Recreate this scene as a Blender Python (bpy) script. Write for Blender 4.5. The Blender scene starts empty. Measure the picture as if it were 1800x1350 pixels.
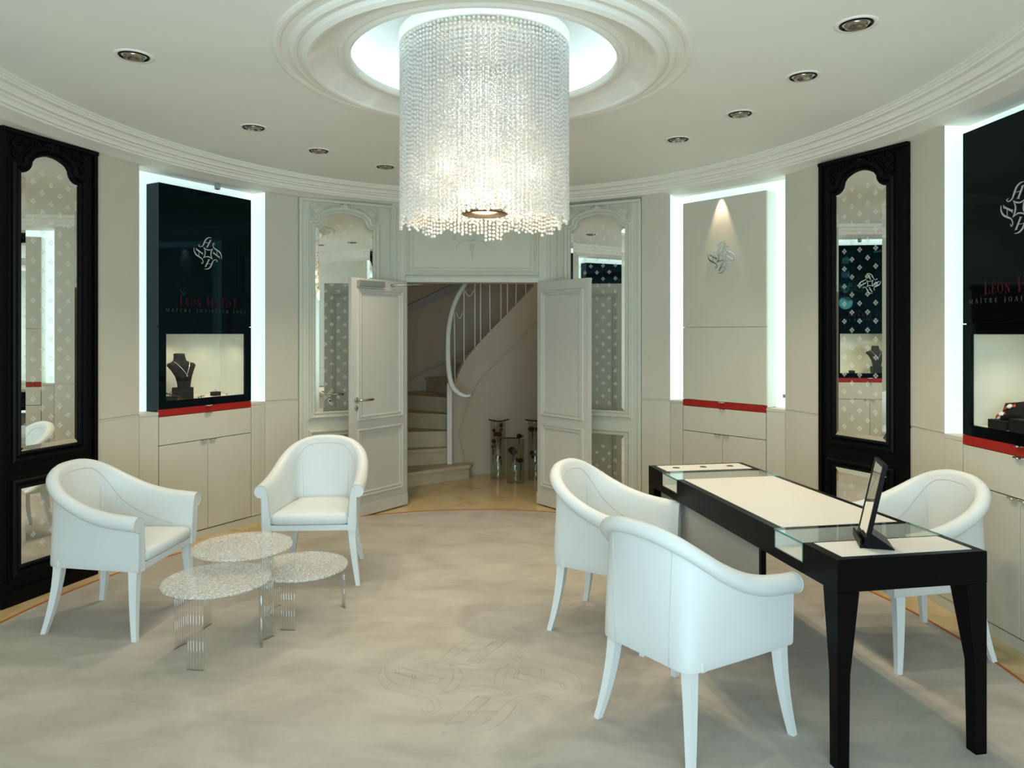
import bpy, bmesh, math, random
from mathutils import Vector, Matrix
random.seed(7)
C = bpy.context.scene.collection
sc = bpy.context.scene
PI = math.pi
def R(d): return math.radians(d)

# ------------------------------------------------------------------ camera, world, daylight, exposure
cam_d = bpy.data.cameras.new('camera'); cam = bpy.data.objects.new('camera', cam_d); C.objects.link(cam)
cam.location = (0, 0, 1.55); cam.rotation_euler = (R(90), 0, 0)
cam_d.sensor_width = 36; cam_d.lens = 1270/1800*36; cam_d.shift_y = -(675-586)/1800
cam_d.clip_start = 0.05
sc.camera = cam
w = bpy.data.worlds.new('sky'); sc.world = w; w.use_nodes = True
w.node_tree.nodes['Background'].inputs[0].default_value = (0.62, 0.80, 0.92, 1)
w.node_tree.nodes['Background'].inputs[1].default_value = 0.55
sc.view_settings.view_transform = 'Standard'; sc.view_settings.look = 'None'
sc.view_settings.gamma = 1; sc.view_settings.use_curve_mapping = False
sc.view_settings.exposure = -0.15
sc.cycles.max_bounces = 10; sc.cycles.diffuse_bounces = 5; sc.cycles.glossy_bounces = 6
sc.cycles.transmission_bounces = 10; sc.cycles.transparent_max_bounces = 24
sc.cycles.caustics_reflective = True; sc.cycles.blur_glossy = 0.6; sc.cycles.caustics_refractive = False
sc.cycles.sample_clamp_indirect = 4.0
sc.cycles.use_denoising = True

def lamp(name, kind, loc, energy, color, rot=None, **kw):
    l = bpy.data.lights.new(name, kind); l.energy = energy; l.color = color
    for k, v in kw.items(): setattr(l, k, v)
    o = bpy.data.objects.new(name, l); C.objects.link(o); o.location = loc
    if rot: o.rotation_euler = rot
    return o
def aim(o, target):
    o.rotation_euler = (Vector(target)-Vector(o.location)).to_track_quat('-Z', 'Y').to_euler()

WARM = (1.0, 0.82, 0.57); COOL = (0.64, 0.84, 1.0); CYAN = (0.74, 1.0, 0.93)
day = lamp('daylight', 'AREA', (-0.1, -1.05, 1.40), 205, COOL, shape='RECTANGLE', size=3.4, size_y=2.0)
aim(day, (-0.1, 3, 1.6))
SPOT_W = 46

# ------------------------------------------------------------------ materials
def mat(name, col, rough=0.5, metal=0.0, spec=0.5, var=0.0, vscale=8.0, bump=0.0, bscale=200.0, coat=0.0,
        trans=0.0, ior=1.45, emit=None, estr=0.0, col2=None, sheen=0.0):
    m = bpy.data.materials.new(name); m.use_nodes = True
    nt = m.node_tree; b = nt.nodes['Principled BSDF']
    b.inputs['Base Color'].default_value = (*col, 1); b.inputs['Roughness'].default_value = rough
    b.inputs['Metallic'].default_value = metal; b.inputs['Specular IOR Level'].default_value = spec
    b.inputs['Coat Weight'].default_value = coat; b.inputs['Transmission Weight'].default_value = trans
    b.inputs['IOR'].default_value = ior; b.inputs['Sheen Weight'].default_value = sheen
    if emit:
        b.inputs['Emission Color'].default_value = (*emit, 1); b.inputs['Emission Strength'].default_value = estr
    tc = nt.nodes.new('ShaderNodeTexCoord')
    if var or col2:
        n = nt.nodes.new('ShaderNodeTexNoise'); n.inputs['Scale'].default_value = vscale; n.inputs['Detail'].default_value = 5
        nt.links.new(tc.outputs['Object'], n.inputs['Vector'])
        r = nt.nodes.new('ShaderNodeValToRGB'); r.color_ramp.elements[0].position = 0.3; r.color_ramp.elements[1].position = 0.7
        c2 = col2 if col2 else tuple(c*(1-var) for c in col)
        r.color_ramp.elements[0].color = (*c2, 1); r.color_ramp.elements[1].color = (*col, 1)
        nt.links.new(n.outputs['Fac'], r.inputs['Fac']); nt.links.new(r.outputs['Color'], b.inputs['Base Color'])
    if bump:
        n2 = nt.nodes.new('ShaderNodeTexNoise'); n2.inputs['Scale'].default_value = bscale; n2.inputs['Detail'].default_value = 3
        nt.links.new(tc.outputs['Object'], n2.inputs['Vector'])
        bp = nt.nodes.new('ShaderNodeBump'); bp.inputs['Strength'].default_value = bump; bp.inputs['Distance'].default_value = 0.01
        nt.links.new(n2.outputs['Fac'], bp.inputs['Height']); nt.links.new(bp.outputs['Normal'], b.inputs['Normal'])
    return m
def thin_glass(name, tint, fres=0.5, gl=0.06):
    m = bpy.data.materials.new(name); m.use_nodes = True; nt = m.node_tree
    for n in list(nt.nodes):
        if n.type != 'OUTPUT_MATERIAL': nt.nodes.remove(n)
    out = [n for n in nt.nodes if n.type == 'OUTPUT_MATERIAL'][0]
    t = nt.nodes.new('ShaderNodeBsdfTransparent'); t.inputs[0].default_value = (*tint, 1)
    g = nt.nodes.new('ShaderNodeBsdfGlossy'); g.inputs['Roughness'].default_value = 0.02
    lw = nt.nodes.new('ShaderNodeLayerWeight'); lw.inputs['Blend'].default_value = 0.5
    pw = nt.nodes.new('ShaderNodeMath'); pw.operation = 'POWER'; pw.inputs[1].default_value = 4.0
    f = nt.nodes.new('ShaderNodeMath'); f.operation = 'MULTIPLY_ADD'; f.inputs[1].default_value = fres; f.inputs[2].default_value = gl
    nt.links.new(lw.outputs['Facing'], pw.inputs[0]); nt.links.new(pw.outputs[0], f.inputs[0])
    mx = nt.nodes.new('ShaderNodeMixShader')
    nt.links.new(f.outputs[0], mx.inputs[0]); nt.links.new(t.outputs[0], mx.inputs[1]); nt.links.new(g.outputs[0], mx.inputs[2])
    nt.links.new(mx.outputs[0], out.inputs['Surface'])
    return m
def frosted(name, col, tfac):
    m = bpy.data.materials.new(name); m.use_nodes = True; nt = m.node_tree
    b = nt.nodes['Principled BSDF']; out = [n for n in nt.nodes if n.type == 'OUTPUT_MATERIAL'][0]
    b.inputs['Base Color'].default_value = (*col, 1); b.inputs['Roughness'].default_value = 0.6
    t = nt.nodes.new('ShaderNodeBsdfTransparent'); mx = nt.nodes.new('ShaderNodeMixShader'); mx.inputs[0].default_value = tfac
    nt.links.new(t.outputs[0], mx.inputs[1]); nt.links.new(b.outputs[0], mx.inputs[2]); nt.links.new(mx.outputs[0], out.inputs['Surface'])
    return m
M = {}
M['ceil'] = mat('ceiling_plaster', (0.84, 0.83, 0.765), 0.8, spec=0.2, var=0.03, vscale=2)
M['cornice'] = mat('cornice_plaster', (0.83, 0.80, 0.72), 0.7, spec=0.25, var=0.02, vscale=3)
M['domewhite'] = mat('dome_white_paint', (0.84, 0.86, 0.86), 0.7, spec=0.2, var=0.01)
M['leatherette'] = mat('cream_leatherette', (0.60, 0.57, 0.465), 0.55, spec=0.35, var=0.04, vscale=3, bump=0.12, bscale=420)
M['groove'] = mat('dark_groove', (0.10, 0.08, 0.05), 0.8)
M['paint'] = mat('grey_green_paint', (0.60, 0.605, 0.505), 0.45, spec=0.4, var=0.02, vscale=4)
M['doorpaint'] = mat('door_paint', (0.555, 0.545, 0.485), 0.42, spec=0.4, var=0.02, vscale=4)
M['black'] = mat('black_lacquer_wood', (0.0026, 0.0026, 0.0030), 0.34, spec=0.10, var=0.3, vscale=20)
M['blackgloss'] = mat('black_gloss_glass', (0.0025, 0.003, 0.0035), 0.03, spec=0.25, var=0.1)
for _n in [q for q in M['blackgloss'].node_tree.nodes if q.type == 'BSDF_PRINCIPLED']: _n.inputs['Specular Tint'].default_value = (0.12, 0.60, 0.88, 1)
M['blackpaint'] = mat('black_carved_paint', (0.0022, 0.0022, 0.0026), 0.42, spec=0.12, var=0.2, vscale=10)
M['mirror'] = mat('mirror_silver', (0.90, 0.92, 0.88), 0.0, metal=1.0, var=0.01)
M['etch'] = frosted('etched_frost', (0.95, 0.96, 0.90), 0.25)
M['niche'] = mat('backlit_opal_glass', (0.80, 0.92, 0.90), 0.5, spec=0.2, var=0.02, emit=(0.76, 1.0, 0.95), estr=0.68)
M['red'] = mat('red_leather', (0.36, 0.014, 0.008), 0.5, spec=0.35, var=0.1, vscale=10)
M['chrome'] = mat('chrome', (0.80, 0.81, 0.80), 0.10, metal=1.0, var=0.02)
M['steel'] = mat('brushed_steel', (0.55, 0.55, 0.51), 0.32, metal=1.0, var=0.05, vscale=30)
M['leather'] = mat('white_leather', (0.68, 0.715, 0.705), 0.42, spec=0.4, var=0.02, vscale=5, bump=0.05, bscale=500)
M['legwhite'] = mat('white_lacquer', (0.72, 0.755, 0.745), 0.35, spec=0.45, var=0.02)
M['seam'] = mat('seam_piping', (0.55, 0.57, 0.52), 0.6, var=0.02)  # slightly darker than the leather, for seam lines and piping
M['inset'] = mat('desk_white_leather', (0.72, 0.70, 0.655), 0.45, spec=0.35, var=0.02, vscale=6, bump=0.04, bscale=500)
M['greyfabric'] = mat('grey_fabric', (0.42, 0.42, 0.39), 0.9, spec=0.1, var=0.08, vscale=60, bump=0.2, bscale=600)
M['text_red'] = mat('dark_red_print', (0.052, 0.004, 0.007), 0.5, spec=0.2, var=0.02)
M['text_grey'] = mat('grey_print', (0.06, 0.064, 0.064), 0.5, spec=0.2, var=0.02)
M['silver'] = mat('silver_print', (0.58, 0.59, 0.59), 0.3, metal=0.5, var=0.05)
M['cream_in'] = mat('display_lining', (0.78, 0.76, 0.66), 0.7, spec=0.2, var=0.02)
M['orange'] = mat('orange_binding', (0.40, 0.10, 0.012), 0.7, var=0.1, vscale=40)
M['glass'] = thin_glass('clear_glass_sheet', (0.97, 0.99, 0.98), 0.4, 0.022)
M['glassgreen'] = mat('glass_edge_green', (0.10, 0.42, 0.34), 0.1, var=0.05, trans=0.5)
M['deskglass'] = thin_glass('desk_glass_sheet', (0.965, 0.985, 0.975))
M['vase'] = thin_glass('vase_glass', (0.93, 0.94, 0.91))
M['acryl'] = thin_glass('clear_acrylic', (0.985, 0.99, 0.985), 0.55, 0.09)
M['bead'] = mat('crystal_bead', (0.99, 0.985, 0.95), 0.03, trans=0.44, ior=1.5, spec=0.9, var=0.005)
def see_through(m, k):
    nt = m.node_tree; out = [n for n in nt.nodes if n.type == 'OUTPUT_MATERIAL'][0]; b = nt.nodes['Principled BSDF']
    t = nt.nodes.new('ShaderNodeBsdfTransparent'); mx = nt.nodes.new('ShaderNodeMixShader'); mx.inputs[0].default_value = k
    nt.links.new(b.outputs[0], mx.inputs[1]); nt.links.new(t.outputs[0], mx.inputs[2]); nt.links.new(mx.outputs[0], out.inputs['Surface'])
see_through(M['bead'], 0.30)
M['stone'] = mat('stair_limestone', (0.60, 0.50, 0.33), 0.45, spec=0.3, col2=(0.50, 0.40, 0.25), vscale=9)
M['plaster'] = mat('hall_plaster', (0.56, 0.48, 0.355), 0.85, spec=0.1, var=0.04, vscale=3)
M['rose'] = mat('dried_rose', (0.045, 0.006, 0.008), 0.8, spec=0.2, var=0.4, vscale=60)
M['stem'] = mat('dried_stem', (0.075, 0.070, 0.022), 0.8, var=0.3, vscale=40)
M['twig'] = mat('twig_bark', (0.055, 0.030, 0.014), 0.85, var=0.4, vscale=60)
M['petal'] = mat('red_petal', (0.50, 0.045, 0.012), 0.6, var=0.2, vscale=40)
M['velvet'] = mat('black_velvet', (0.010, 0.0095, 0.0085), 0.75, spec=0.15, sheen=0.04, var=0.1)
M['bulb'] = mat('warm_bulb', (1, 0.9, 0.7), 0.4, emit=(1.0, 0.80, 0.48), estr=26.0)
M['cove'] = mat('cove_tube', (1, 1, 1), 0.4, emit=(0.74, 0.97, 1.0), estr=14.0)
M['lampglass'] = mat('reflector', (0.45, 0.36, 0.26), 0.22, metal=0.8, var=0.5, vscale=60)
M['brown'] = mat('bronze_plate', (0.085, 0.055, 0.032), 0.30, metal=0.5, var=0.1)
M['gem'] = mat('gem', (0.9, 0.9, 0.92), 0.03, metal=0.7, var=0.05)
M['grout'] = mat('joint_mortar', (0.36, 0.27, 0.14), 0.9)
M['grey_plastic'] = mat('grey_plastic', (0.35, 0.36, 0.34), 0.4, var=0.02)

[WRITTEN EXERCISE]
Repeat exactly and only the lines from the start of the data above through the line that holds "def R(d): return math.radians(d)", inclusive. Pictures do not belong in the copy.

[EXERCISE OUTPUT]
Recreate this scene as a Blender Python (bpy) script. Write for Blender 4.5. The Blender scene starts empty. Measure the picture as if it were 1800x1350 pixels.
import bpy, bmesh, math, random
from mathutils import Vector, Matrix
random.seed(7)
C = bpy.context.scene.collection
sc = bpy.context.scene
PI = math.pi
def R(d): return math.radians(d)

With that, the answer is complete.